• Given task: Copy out exactly the lines from the start of the data to the line containing "o['label'] = 'far". Include both.

[Source data]
◇ ◇ ◇ ◇
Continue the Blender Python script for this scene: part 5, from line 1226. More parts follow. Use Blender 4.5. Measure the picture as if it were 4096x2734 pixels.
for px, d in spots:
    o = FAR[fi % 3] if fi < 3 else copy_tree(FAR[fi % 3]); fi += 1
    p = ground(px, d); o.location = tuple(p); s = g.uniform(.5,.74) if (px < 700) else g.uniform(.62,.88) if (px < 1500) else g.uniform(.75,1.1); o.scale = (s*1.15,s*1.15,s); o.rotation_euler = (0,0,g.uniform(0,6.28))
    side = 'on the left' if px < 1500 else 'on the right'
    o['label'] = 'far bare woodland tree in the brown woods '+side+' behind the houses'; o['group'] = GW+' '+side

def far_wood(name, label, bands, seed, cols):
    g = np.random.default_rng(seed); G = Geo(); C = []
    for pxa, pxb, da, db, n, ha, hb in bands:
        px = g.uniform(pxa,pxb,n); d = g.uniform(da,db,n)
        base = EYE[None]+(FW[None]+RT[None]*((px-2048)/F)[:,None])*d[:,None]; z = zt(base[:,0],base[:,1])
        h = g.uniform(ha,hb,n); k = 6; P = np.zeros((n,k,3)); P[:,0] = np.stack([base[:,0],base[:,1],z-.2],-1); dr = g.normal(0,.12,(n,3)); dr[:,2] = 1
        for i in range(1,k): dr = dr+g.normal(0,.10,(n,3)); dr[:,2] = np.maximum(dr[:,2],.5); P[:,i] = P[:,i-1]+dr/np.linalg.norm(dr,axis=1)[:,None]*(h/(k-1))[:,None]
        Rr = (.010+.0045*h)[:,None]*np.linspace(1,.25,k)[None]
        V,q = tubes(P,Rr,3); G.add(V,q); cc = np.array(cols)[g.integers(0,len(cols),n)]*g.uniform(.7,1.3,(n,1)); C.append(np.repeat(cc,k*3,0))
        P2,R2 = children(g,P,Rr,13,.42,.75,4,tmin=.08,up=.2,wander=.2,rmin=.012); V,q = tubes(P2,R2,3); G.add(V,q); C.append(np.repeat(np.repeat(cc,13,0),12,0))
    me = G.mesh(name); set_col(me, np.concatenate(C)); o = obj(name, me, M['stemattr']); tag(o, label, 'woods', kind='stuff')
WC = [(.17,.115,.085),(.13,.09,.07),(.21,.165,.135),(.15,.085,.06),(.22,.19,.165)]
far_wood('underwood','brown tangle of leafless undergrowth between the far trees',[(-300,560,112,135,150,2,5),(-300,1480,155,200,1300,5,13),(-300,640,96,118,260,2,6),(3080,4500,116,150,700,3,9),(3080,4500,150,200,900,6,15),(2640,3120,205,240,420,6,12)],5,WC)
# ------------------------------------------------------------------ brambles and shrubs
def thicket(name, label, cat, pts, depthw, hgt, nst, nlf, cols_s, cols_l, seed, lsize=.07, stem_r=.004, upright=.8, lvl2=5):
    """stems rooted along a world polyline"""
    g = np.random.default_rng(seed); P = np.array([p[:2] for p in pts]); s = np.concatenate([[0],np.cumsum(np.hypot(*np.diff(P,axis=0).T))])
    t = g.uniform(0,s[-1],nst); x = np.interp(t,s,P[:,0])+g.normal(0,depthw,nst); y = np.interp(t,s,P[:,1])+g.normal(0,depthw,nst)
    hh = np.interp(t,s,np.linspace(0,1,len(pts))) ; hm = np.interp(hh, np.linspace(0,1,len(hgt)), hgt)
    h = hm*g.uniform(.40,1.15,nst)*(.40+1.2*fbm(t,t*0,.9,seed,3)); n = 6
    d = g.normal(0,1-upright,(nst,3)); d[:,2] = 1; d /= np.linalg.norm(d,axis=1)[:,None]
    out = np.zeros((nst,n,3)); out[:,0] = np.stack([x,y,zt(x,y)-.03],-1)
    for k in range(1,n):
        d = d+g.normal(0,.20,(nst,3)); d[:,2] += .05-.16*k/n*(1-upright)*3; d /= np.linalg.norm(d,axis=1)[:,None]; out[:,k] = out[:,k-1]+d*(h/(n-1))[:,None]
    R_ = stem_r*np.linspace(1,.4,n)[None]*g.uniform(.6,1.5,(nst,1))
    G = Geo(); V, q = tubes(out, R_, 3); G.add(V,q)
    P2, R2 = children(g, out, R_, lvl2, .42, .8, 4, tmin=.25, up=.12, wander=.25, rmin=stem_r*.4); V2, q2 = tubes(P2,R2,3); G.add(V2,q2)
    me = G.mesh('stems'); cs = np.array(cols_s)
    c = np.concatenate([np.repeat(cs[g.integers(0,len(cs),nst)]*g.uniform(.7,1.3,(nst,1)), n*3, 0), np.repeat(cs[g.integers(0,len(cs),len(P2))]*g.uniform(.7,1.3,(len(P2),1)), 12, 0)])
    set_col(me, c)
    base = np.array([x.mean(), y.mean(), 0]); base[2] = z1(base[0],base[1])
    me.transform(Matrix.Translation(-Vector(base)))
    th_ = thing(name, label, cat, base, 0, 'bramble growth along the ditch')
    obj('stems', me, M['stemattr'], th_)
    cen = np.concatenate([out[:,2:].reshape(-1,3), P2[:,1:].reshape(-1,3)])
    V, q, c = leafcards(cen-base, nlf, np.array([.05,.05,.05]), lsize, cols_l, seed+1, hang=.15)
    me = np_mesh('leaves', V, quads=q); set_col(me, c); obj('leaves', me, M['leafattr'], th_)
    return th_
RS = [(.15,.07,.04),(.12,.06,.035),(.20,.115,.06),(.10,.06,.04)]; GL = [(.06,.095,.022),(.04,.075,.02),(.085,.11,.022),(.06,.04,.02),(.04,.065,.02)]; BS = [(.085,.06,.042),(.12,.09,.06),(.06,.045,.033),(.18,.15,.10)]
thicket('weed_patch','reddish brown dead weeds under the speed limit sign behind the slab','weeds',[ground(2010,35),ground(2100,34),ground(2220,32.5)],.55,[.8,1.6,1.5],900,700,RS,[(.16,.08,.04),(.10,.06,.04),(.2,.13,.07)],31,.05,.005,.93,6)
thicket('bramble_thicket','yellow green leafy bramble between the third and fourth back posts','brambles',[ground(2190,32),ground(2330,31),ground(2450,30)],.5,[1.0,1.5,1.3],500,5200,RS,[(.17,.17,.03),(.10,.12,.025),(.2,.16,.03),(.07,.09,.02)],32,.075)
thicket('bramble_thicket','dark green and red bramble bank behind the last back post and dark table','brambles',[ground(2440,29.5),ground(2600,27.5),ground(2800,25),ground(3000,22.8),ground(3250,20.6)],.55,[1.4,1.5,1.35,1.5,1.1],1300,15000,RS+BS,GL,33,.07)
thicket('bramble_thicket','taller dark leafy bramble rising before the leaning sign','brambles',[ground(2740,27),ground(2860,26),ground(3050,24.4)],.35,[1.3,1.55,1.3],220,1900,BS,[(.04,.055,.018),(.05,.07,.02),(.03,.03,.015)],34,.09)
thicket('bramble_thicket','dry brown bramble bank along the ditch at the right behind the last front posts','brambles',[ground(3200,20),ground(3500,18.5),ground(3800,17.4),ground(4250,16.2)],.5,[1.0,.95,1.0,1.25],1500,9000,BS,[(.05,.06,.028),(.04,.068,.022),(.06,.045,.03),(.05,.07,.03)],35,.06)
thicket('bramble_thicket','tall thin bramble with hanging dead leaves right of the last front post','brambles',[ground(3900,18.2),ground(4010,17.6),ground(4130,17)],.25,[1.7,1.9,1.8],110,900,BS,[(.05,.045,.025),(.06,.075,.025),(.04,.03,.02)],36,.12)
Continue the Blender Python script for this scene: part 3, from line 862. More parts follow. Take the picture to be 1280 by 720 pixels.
◇ ◇ ◇ ◇
• Solution to this exercise:
Continue the Blender Python script for this scene: part 5, from line 1226. More parts follow. Use Blender 4.5. Measure the picture as if it were 4096x2734 pixels.
for px, d in spots:
    o = FAR[fi % 3] if fi < 3 else copy_tree(FAR[fi % 3]); fi += 1
    p = ground(px, d); o.location = tuple(p); s = g.uniform(.5,.74) if (px < 700) else g.uniform(.62,.88) if (px < 1500) else g.uniform(.75,1.1); o.scale = (s*1.15,s*1.15,s); o.rotation_euler = (0,0,g.uniform(0,6.28))
    side = 'on the left' if px < 1500 else 'on the right'
    o['label'] = 'far bare woodland tree in the brown woods '+side+' behind the houses'; o['group'] = GW+' '+side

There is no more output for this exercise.